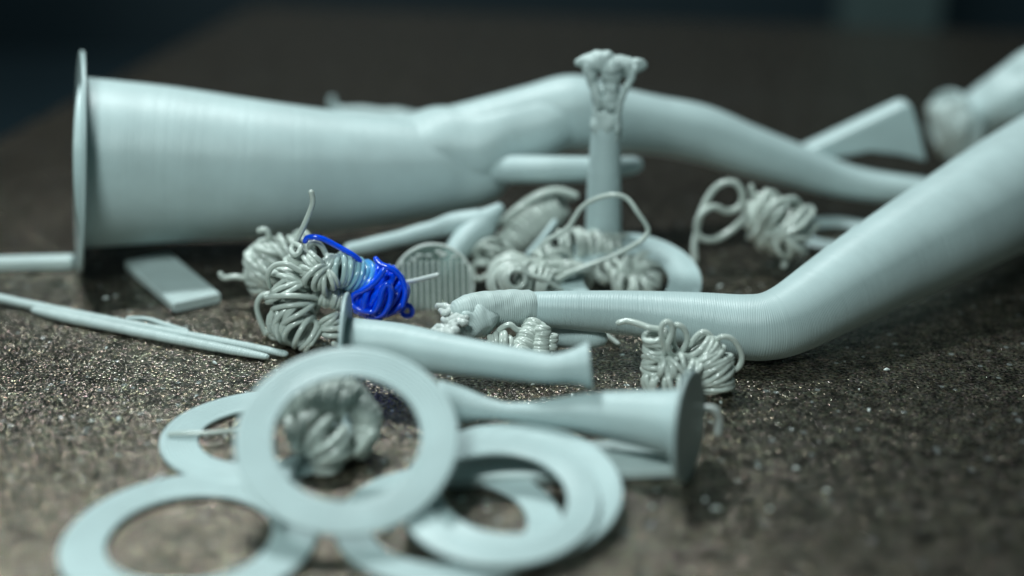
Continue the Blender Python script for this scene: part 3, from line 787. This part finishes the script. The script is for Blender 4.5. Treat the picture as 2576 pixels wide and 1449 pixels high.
# -- beaded clump under the bent tube's end
yu = 20.2
u1 = Strand(101, RS)
u1.coil([V3(1345, 816, yu + .2), V3(1328, 850, yu), V3(1306, 890, yu - .2)], [0.13, 0.15, 0.16], 10, up=(1, 0, 0), jit=.1)
u2 = Strand(102, RS)
u2.coil([V3(1366, 826, yu), V3(1362, 860, yu - .1), V3(1358, 905, yu - .2)], [0.09, 0.10, 0.12], 9, up=(1, 0, 0), jit=.15)
u2.coil([V3(1384, 880, yu - .1), V3(1386, 845, yu)], [0.07, 0.07], 5, up=(1, 0, 0), jit=.15)
u3 = Strand(103, RS)
u3.to([V3(1222, 872, yu - .1), V3(1238, 850, yu), V3(1262, 825, yu), V3(1285, 816, yu), V3(1300, 830, yu), V3(1345, 830, yu + .1), V3(1352, 815, yu + .1), V3(1368, 818, yu + .1), V3(1376, 840, yu)])
u4 = Strand(104, RS)
u4.coil([V3(1232, 868, yu - .1), V3(1262, 862, yu - .1), V3(1290, 880, yu - .1)], [0.12, 0.16, 0.15], 6, jit=.2, lean=.4)
clump([u1, u2, u3, u4], 'beaded strand clump in the gap under the capped end of the bent tube')

# -- clump framed by the leaning ring
yj = 17.6
j1 = Strand(111, RS * 1.15)
j1.coil([V3(690, 1012, yj), V3(750, 1004, yj), V3(815, 1008, yj), V3(865, 1022, yj)], [0.24, 0.27, 0.27, 0.24], 11, jit=.03, lean=.06)
j2 = Strand(112, RS * 1.25)
j2.coil([V3(735, 1092, yj - .4), V3(775, 1088, yj - .4), V3(815, 1108, yj - .5), V3(825, 1140, yj - .5), V3(815, 1180, yj - .5)], [0.20, 0.27, 0.29, 0.26, 0.18], 9, up=(.3, 0, 1), jit=.2, lean=.4)
j2.to([V3(870, 1150, yj - .4), V3(905, 1130, yj - .4), V3(935, 1090, yj - .4)])
j3 = Strand(113, RS * 1.15)
j3.coil([V3(800, 968, yj + .2), V3(870, 985, yj + .1), V3(915, 1030, yj), V3(922, 1090, yj - .1), V3(895, 1140, yj - .2)], [0.10, 0.16, 0.18, 0.17, 0.13], 14, up=(0, -1, .3), jit=.04, lean=.06)
clump([j1, j2, j3], 'thick strand clump seen through the opening of the leaning ring')

# ------------------------------------------------------------------ tiny crumbs shed by the pile
rnd = random.Random(77); cm_ = Mesh()
for i in range(70):
    q = at_z(rnd.uniform(250, 2250), rnd.uniform(700, 1300))
    r = rnd.uniform(0.012, 0.032); d = Vector((rnd.uniform(-1, 1), rnd.uniform(-1, 1), 0)).normalized() * r * rnd.uniform(0.5, 2.4)
    z = Vector((0, 0, r * 0.7))
    sweep(cm_, [q - d + z, q + z + Vector((0, 0, r * 0.3)), q + d + z], [r * 0.6, r, r * 0.5], 6, lump=0.5, lump_f=20, seed=i)
tag(cm_.build('plastic_crumbs', M['pale']), 'tiny pale plastic crumbs scattered over the plate', 'crumbs', kind='stuff')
###
### TASK PROMPT:
Repeat only the lines from the beginning of the material through the line containing "clump([j1, j2, j3], 'thick", both ends kept, leaving pictures out.

### RIGHT ANSWER:
Continue the Blender Python script for this scene: part 3, from line 787. This part finishes the script. The script is for Blender 4.5. Treat the picture as 2576 pixels wide and 1449 pixels high.
# -- beaded clump under the bent tube's end
yu = 20.2
u1 = Strand(101, RS)
u1.coil([V3(1345, 816, yu + .2), V3(1328, 850, yu), V3(1306, 890, yu - .2)], [0.13, 0.15, 0.16], 10, up=(1, 0, 0), jit=.1)
u2 = Strand(102, RS)
u2.coil([V3(1366, 826, yu), V3(1362, 860, yu - .1), V3(1358, 905, yu - .2)], [0.09, 0.10, 0.12], 9, up=(1, 0, 0), jit=.15)
u2.coil([V3(1384, 880, yu - .1), V3(1386, 845, yu)], [0.07, 0.07], 5, up=(1, 0, 0), jit=.15)
u3 = Strand(103, RS)
u3.to([V3(1222, 872, yu - .1), V3(1238, 850, yu), V3(1262, 825, yu), V3(1285, 816, yu), V3(1300, 830, yu), V3(1345, 830, yu + .1), V3(1352, 815, yu + .1), V3(1368, 818, yu + .1), V3(1376, 840, yu)])
u4 = Strand(104, RS)
u4.coil([V3(1232, 868, yu - .1), V3(1262, 862, yu - .1), V3(1290, 880, yu - .1)], [0.12, 0.16, 0.15], 6, jit=.2, lean=.4)
clump([u1, u2, u3, u4], 'beaded strand clump in the gap under the capped end of the bent tube')

# -- clump framed by the leaning ring
yj = 17.6
j1 = Strand(111, RS * 1.15)
j1.coil([V3(690, 1012, yj), V3(750, 1004, yj), V3(815, 1008, yj), V3(865, 1022, yj)], [0.24, 0.27, 0.27, 0.24], 11, jit=.03, lean=.06)
j2 = Strand(112, RS * 1.25)
j2.coil([V3(735, 1092, yj - .4), V3(775, 1088, yj - .4), V3(815, 1108, yj - .5), V3(825, 1140, yj - .5), V3(815, 1180, yj - .5)], [0.20, 0.27, 0.29, 0.26, 0.18], 9, up=(.3, 0, 1), jit=.2, lean=.4)
j2.to([V3(870, 1150, yj - .4), V3(905, 1130, yj - .4), V3(935, 1090, yj - .4)])
j3 = Strand(113, RS * 1.15)
j3.coil([V3(800, 968, yj + .2), V3(870, 985, yj + .1), V3(915, 1030, yj), V3(922, 1090, yj - .1), V3(895, 1140, yj - .2)], [0.10, 0.16, 0.18, 0.17, 0.13], 14, up=(0, -1, .3), jit=.04, lean=.06)
clump([j1, j2, j3], 'thick strand clump seen through the opening of the leaning ring')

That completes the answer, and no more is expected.